Written instruction> Each line below should be quoted exactly, please.

___ Supplied information

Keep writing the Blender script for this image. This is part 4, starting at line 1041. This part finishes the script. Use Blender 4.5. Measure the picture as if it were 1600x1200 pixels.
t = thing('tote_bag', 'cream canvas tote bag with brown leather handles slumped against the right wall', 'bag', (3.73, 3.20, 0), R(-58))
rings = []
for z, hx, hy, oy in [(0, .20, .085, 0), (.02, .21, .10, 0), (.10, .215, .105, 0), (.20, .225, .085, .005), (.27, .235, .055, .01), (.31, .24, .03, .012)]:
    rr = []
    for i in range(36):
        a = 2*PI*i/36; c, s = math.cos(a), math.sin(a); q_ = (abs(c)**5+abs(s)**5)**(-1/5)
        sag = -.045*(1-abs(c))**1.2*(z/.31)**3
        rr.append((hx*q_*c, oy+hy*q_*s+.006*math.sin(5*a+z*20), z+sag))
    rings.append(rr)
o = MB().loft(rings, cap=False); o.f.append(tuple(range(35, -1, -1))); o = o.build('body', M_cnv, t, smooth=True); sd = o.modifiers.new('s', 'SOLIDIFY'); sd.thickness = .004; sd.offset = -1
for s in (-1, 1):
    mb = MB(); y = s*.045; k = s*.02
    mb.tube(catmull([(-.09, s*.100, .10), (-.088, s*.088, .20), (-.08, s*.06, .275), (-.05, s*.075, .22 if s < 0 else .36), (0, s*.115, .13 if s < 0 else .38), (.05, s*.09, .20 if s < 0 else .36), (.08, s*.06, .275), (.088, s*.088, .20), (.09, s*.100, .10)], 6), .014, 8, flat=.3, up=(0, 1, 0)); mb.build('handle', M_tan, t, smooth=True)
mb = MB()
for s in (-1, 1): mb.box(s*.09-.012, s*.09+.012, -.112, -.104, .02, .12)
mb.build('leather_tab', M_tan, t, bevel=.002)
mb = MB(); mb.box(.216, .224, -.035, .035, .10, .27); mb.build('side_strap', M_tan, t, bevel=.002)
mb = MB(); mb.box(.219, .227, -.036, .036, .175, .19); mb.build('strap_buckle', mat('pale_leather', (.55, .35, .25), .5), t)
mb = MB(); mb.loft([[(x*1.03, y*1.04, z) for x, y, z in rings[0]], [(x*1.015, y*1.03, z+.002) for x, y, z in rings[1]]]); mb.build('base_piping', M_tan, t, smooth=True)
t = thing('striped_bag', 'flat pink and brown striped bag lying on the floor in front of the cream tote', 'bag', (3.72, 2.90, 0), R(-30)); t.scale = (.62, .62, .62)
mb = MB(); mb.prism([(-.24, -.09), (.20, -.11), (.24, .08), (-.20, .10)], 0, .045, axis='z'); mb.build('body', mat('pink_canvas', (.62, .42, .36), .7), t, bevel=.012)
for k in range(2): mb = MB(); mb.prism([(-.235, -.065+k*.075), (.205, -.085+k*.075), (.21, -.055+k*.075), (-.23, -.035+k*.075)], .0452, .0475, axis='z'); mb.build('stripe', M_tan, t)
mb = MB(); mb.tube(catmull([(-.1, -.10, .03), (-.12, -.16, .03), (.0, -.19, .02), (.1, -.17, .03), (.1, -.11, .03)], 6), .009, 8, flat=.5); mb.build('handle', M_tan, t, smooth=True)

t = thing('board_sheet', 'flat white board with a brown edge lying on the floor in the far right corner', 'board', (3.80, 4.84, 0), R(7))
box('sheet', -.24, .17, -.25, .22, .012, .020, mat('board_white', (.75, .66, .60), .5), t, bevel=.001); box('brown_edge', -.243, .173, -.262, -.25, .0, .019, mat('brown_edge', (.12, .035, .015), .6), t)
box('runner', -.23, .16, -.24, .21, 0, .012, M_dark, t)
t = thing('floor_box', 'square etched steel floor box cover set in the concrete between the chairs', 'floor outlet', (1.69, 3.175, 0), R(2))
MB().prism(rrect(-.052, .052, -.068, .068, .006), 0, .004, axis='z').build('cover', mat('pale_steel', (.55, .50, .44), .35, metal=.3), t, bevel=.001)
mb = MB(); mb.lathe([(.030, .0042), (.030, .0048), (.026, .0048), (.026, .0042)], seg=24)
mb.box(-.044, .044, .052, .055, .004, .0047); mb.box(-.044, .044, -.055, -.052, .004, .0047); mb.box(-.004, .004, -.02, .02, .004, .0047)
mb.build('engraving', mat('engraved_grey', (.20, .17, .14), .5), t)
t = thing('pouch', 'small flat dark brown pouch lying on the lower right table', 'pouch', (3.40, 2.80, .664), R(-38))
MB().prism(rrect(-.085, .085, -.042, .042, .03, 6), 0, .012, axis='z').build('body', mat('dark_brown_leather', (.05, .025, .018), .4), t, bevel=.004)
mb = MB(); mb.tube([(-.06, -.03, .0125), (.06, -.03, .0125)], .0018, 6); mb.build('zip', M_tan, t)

______

Expected answer>
Keep writing the Blender script for this image. This is part 4, starting at line 1041. This part finishes the script. Use Blender 4.5. Measure the picture as if it were 1600x1200 pixels.
t = thing('tote_bag', 'cream canvas tote bag with brown leather handles slumped against the right wall', 'bag', (3.73, 3.20, 0), R(-58))
rings = []
for z, hx, hy, oy in [(0, .20, .085, 0), (.02, .21, .10, 0), (.10, .215, .105, 0), (.20, .225, .085, .005), (.27, .235, .055, .01), (.31, .24, .03, .012)]:
    rr = []
    for i in range(36):
        a = 2*PI*i/36; c, s = math.cos(a), math.sin(a); q_ = (abs(c)**5+abs(s)**5)**(-1/5)
        sag = -.045*(1-abs(c))**1.2*(z/.31)**3
        rr.append((hx*q_*c, oy+hy*q_*s+.006*math.sin(5*a+z*20), z+sag))
    rings.append(rr)
o = MB().loft(rings, cap=False); o.f.append(tuple(range(35, -1, -1))); o = o.build('body', M_cnv, t, smooth=True); sd = o.modifiers.new('s', 'SOLIDIFY'); sd.thickness = .004; sd.offset = -1
for s in (-1, 1):
    mb = MB(); y = s*.045; k = s*.02
    mb.tube(catmull([(-.09, s*.100, .10), (-.088, s*.088, .20), (-.08, s*.06, .275), (-.05, s*.075, .22 if s < 0 else .36), (0, s*.115, .13 if s < 0 else .38), (.05, s*.09, .20 if s < 0 else .36), (.08, s*.06, .275), (.088, s*.088, .20), (.09, s*.100, .10)], 6), .014, 8, flat=.3, up=(0, 1, 0)); mb.build('handle', M_tan, t, smooth=True)
mb = MB()
for s in (-1, 1): mb.box(s*.09-.012, s*.09+.012, -.112, -.104, .02, .12)
mb.build('leather_tab', M_tan, t, bevel=.002)
mb = MB(); mb.box(.216, .224, -.035, .035, .10, .27); mb.build('side_strap', M_tan, t, bevel=.002)
mb = MB(); mb.box(.219, .227, -.036, .036, .175, .19); mb.build('strap_buckle', mat('pale_leather', (.55, .35, .25), .5), t)
mb = MB(); mb.loft([[(x*1.03, y*1.04, z) for x, y, z in rings[0]], [(x*1.015, y*1.03, z+.002) for x, y, z in rings[1]]]); mb.build('base_piping', M_tan, t, smooth=True)
t = thing('striped_bag', 'flat pink and brown striped bag lying on the floor in front of the cream tote', 'bag', (3.72, 2.90, 0), R(-30)); t.scale = (.62, .62, .62)
mb = MB(); mb.prism([(-.24, -.09), (.20, -.11), (.24, .08), (-.20, .10)], 0, .045, axis='z'); mb.build('body', mat('pink_canvas', (.62, .42, .36), .7), t, bevel=.012)
for k in range(2): mb = MB(); mb.prism([(-.235, -.065+k*.075), (.205, -.085+k*.075), (.21, -.055+k*.075), (-.23, -.035+k*.075)], .0452, .0475, axis='z'); mb.build('stripe', M_tan, t)
mb = MB(); mb.tube(catmull([(-.1, -.10, .03), (-.12, -.16, .03), (.0, -.19, .02), (.1, -.17, .03), (.1, -.11, .03)], 6), .009, 8, flat=.5); mb.build('handle', M_tan, t, smooth=True)

t = thing('board_sheet', 'flat white board with a brown edge lying on the floor in the far right corner', 'board', (3.80, 4.84, 0), R(7))
box('sheet', -.24, .17, -.25, .22, .012, .020, mat('board_white', (.75, .66, .60), .5), t, bevel=.001); box('brown_edge', -.243, .173, -.262, -.25, .0, .019, mat('brown_edge', (.12, .035, .015), .6), t)
box('runner', -.23, .16, -.24, .21, 0, .012, M_dark, t)
t = thing('floor_box', 'square etched steel floor box cover set in the concrete between the chairs', 'floor outlet', (1.69, 3.175, 0), R(2))
MB().prism(rrect(-.052, .052, -.068, .068, .006), 0, .004, axis='z').build('cover', mat('pale_steel', (.55, .50, .44), .35, metal=.3), t, bevel=.001)
mb = MB(); mb.lathe([(.030, .0042), (.030, .0048), (.026, .0048), (.026, .0042)], seg=24)
mb.box(-.044, .044, .052, .055, .004, .0047); mb.box(-.044, .044, -.055, -.052, .004, .0047); mb.box(-.004, .004, -.02, .02, .004, .0047)
mb.build('engraving', mat('engraved_grey', (.20, .17, .14), .5), t)
t = thing('pouch', 'small flat dark brown pouch lying on the lower right table', 'pouch', (3.40, 2.80, .664), R(-38))
MB().prism(rrect(-.085, .085, -.042, .042, .03, 6), 0, .012, axis='z').build('body', mat('dark_brown_leather', (.05, .025, .018), .4), t, bevel=.004)
mb = MB(); mb.tube([(-.06, -.03, .0125), (.06, -.03, .0125)], .0018, 6); mb.build('zip', M_tan, t)